Wednesday, 30 July 2014

The Polish Pauline Fowler

As of about Sunday morning I started filing my t-shirts into groups. Reasonably smelly, pretty damn stinky and holy-sh*t "are you a tramp" smelly. As of yesterday I realised that 75% of t-shirts were falling into the latter two categories. So I went in search of a launderette.

Having asked at the hostel reception where the nearest one was I was told to show her my map of Krakow. She placed the map on the desk and proceeded to point at a street just a few minutes away from my hotel. "Great", I thought. She then proceeded to run her finger along this street, moving further away from my hostel, her finger then slid off the map and onto the desk and continued to travel another 2-3 inches off the map. She then looked at me and said, "Here, you turn right onto this street" and she wrote the street name down for me. Joy.

So my trek began and I was pleased to realise the walk was nowhere near as bad as her finger slide led me to presume. She had no idea of scale. Or she decided to ignore the maps scale and create her own. Either way, it did not matter. She was helpful and I found the launderette.

Inside I was expecting Pauline Fowler. Instead I got a 6'5", well built, Polish man jogging around the washing machines. I filled the washing machine up with my stench, gave the guy the equivalent of £18 (seemed very expensive to me, especially as Krakow is relatively cheap - but I know nothing of launderette prices so I did not query) and as I left he told me that he would drop my clothes off at the hostel that evening. I wondered if I'd ever see my clothes again.

Fortunately I did and I feel like a boss walking around with wonderfully smelling clothes again. :)

When solo traveling it is inevitable that you will have to go to a restaurant by yourself. For me, this was the toughest part of the day. I would spend ages walking around trying to find the perfect restaurant where I wouldn't look weird sitting by myself. I'd make excuses not to go in one, even though I would be ridiculously hungry. Too busy, too quiet, too expensive, too exotic, too posh, that one is part of a hotel, too much fast food, not a good view. The list goes on.
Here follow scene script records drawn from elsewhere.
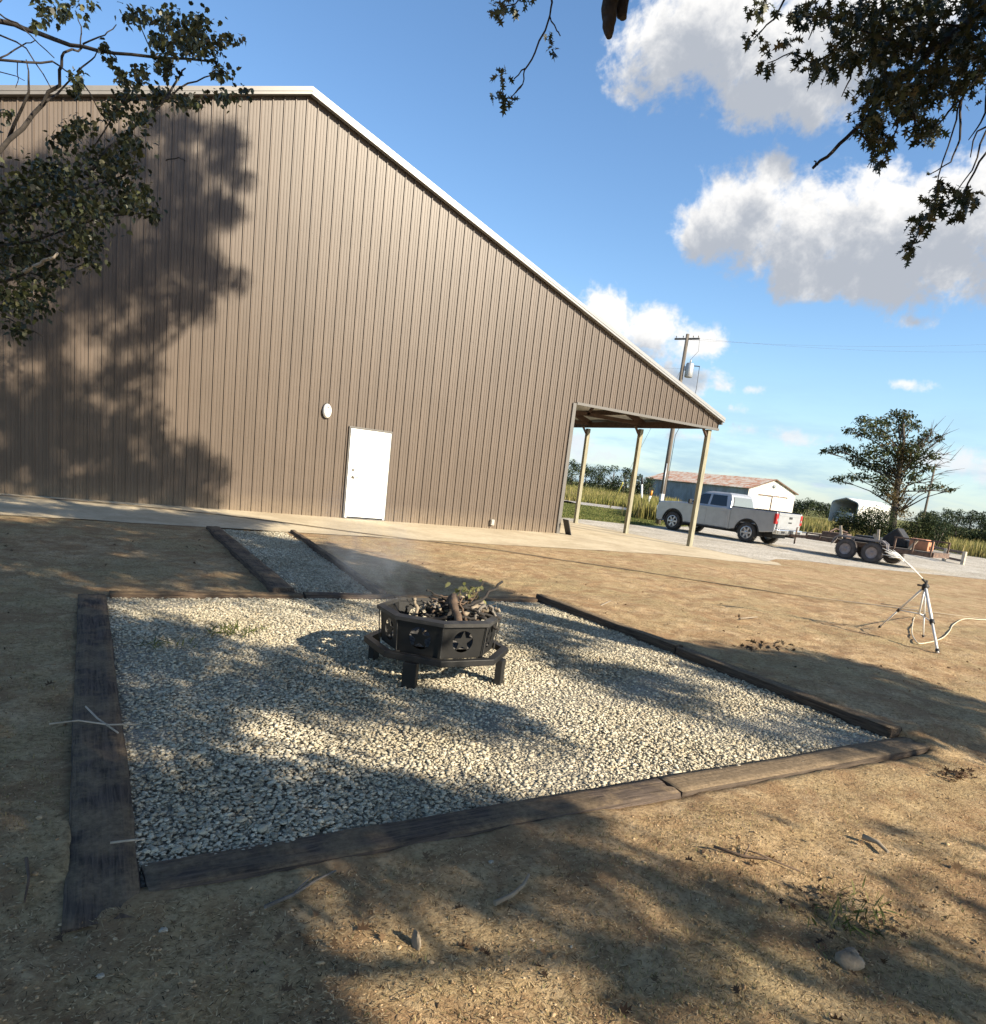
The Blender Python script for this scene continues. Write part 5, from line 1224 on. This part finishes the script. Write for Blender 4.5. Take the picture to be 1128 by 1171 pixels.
for pts in ([(1175, 10), (1128, 75), (1100, 112), (1090, 150), (1074, 200), (1070, 233)], [(1165, 90), (1128, 150), (1112, 195), (1094, 220)], [(1150, 150), (1120, 185), (1102, 222), (1060, 250), (1041, 285)], [(1098, 114), (1080, 135), (1062, 152)], [(1100, 112), (1098, 160), (1088, 185), (1062, 200)], [(1160, 120), (1118, 150), (1110, 180)], [(1130, 100), (1122, 140), (1108, 160)],
            [(1010, 112), (1030, 120), (1060, 150)], [(976, 150), (1000, 165), (1001, 182)], [(1060, 62), (1000, 40), (960, 55), (933, 74), (905, 60), (878, 72)], [(1000, 40), (950, 20), (905, 20)], [(960, -20), (935, 20), (925, 45)], [(905, -15), (885, 22), (862, 44)], [(1100, 30), (1040, 30), (1000, 40)], [(975, 70), (973, 90), (963, 110)], [(1030, 120), (1027, 145), (1018, 170)], [(1045, 125), (1048, 145), (1032, 155)], [(1010, 112), (985, 130), (992, 160)]):
    px_tube(t, pts, [6.2 + random.uniform(-.2, .2) for _ in pts], list(np.linspace(1.5, .55, len(pts))), OB, 5)
t.build('boughs', M_barkn, big); t = MB()
for pts, r0 in (([(640, -60), (630, -8), (629, 18), (612, 60), (600, 80), (598, 96), (590, 106)], 1.4), ([(629, 18), (637, 35), (641, 41)], .8), ([(601, 78), (588, 90)], .8), ([(598, 96), (584, 112)], .7), ([(606, -20), (590, 4), (575, 8)], .8)): px_tube(t, pts, [4.6] * len(pts), list(np.linspace(r0, .6, len(pts))), OB, 6)
t.build('twig', M_barkn, big)
t = MB(); px_tube(t, [(712, -120), (703, -60), (700, -10), (697, 18), (696, 30), (697, 42)], [4.2, 4.2, 4.2, 4.2, 4.2, 4.2], [11, 10, 9.5, 8.5, 7, 3.5], OB, 14, .12); px_tube(t, [(716, -60), (712, -10), (711, 14), (713, 21)], [4.25] * 4, [9, 7.5, 6.5, 4], OB, 12, .12); t.build('broken_limb', M_barkn, big)

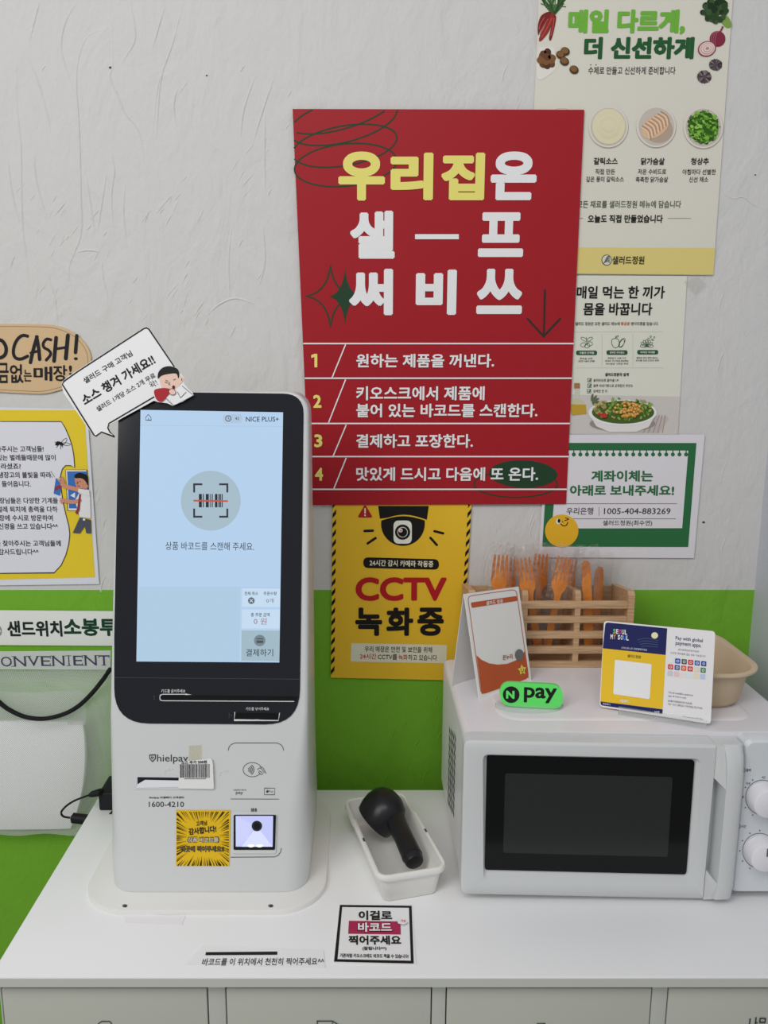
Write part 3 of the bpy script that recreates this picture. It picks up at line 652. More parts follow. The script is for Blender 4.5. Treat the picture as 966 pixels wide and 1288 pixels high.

There becomes a time though when you stop making excuses (or at least most of them) and now I just do not care about sitting in a restaurant by myself.

In fact, once you get over the slightly awkward beginning where the waitress'/waiters are unsure if you are by yourself then it becomes quite an interesting experience. You get to see restaurant life from a new angle. You look around and notice, quite often, but not all the time, that the customers who look most relaxed are the ones on their own.

Of course sometimes you want that extra person for company but sometimes it's nice just being by yourself. Solo travel forces you to become independent. It makes easy situations, such a getting food, a lot harder but when you do it, by yourself, you feel good and you improve. So, what if you get sick of being by yourself? You're own thoughts start annoying you? Well, in your next city book a more sociable hostel (one with a bar and pub crawls) and force yourself to get talking to other solo travelers in the bar. That's my plan in Warsaw but for now, in Krakow, I'm enjoying my own company - it's something you don't get that often in "normal life".

(P.S. - I'll do a separate post on what I've been up to in Krakow some other time and photos will be uploaded when I get home).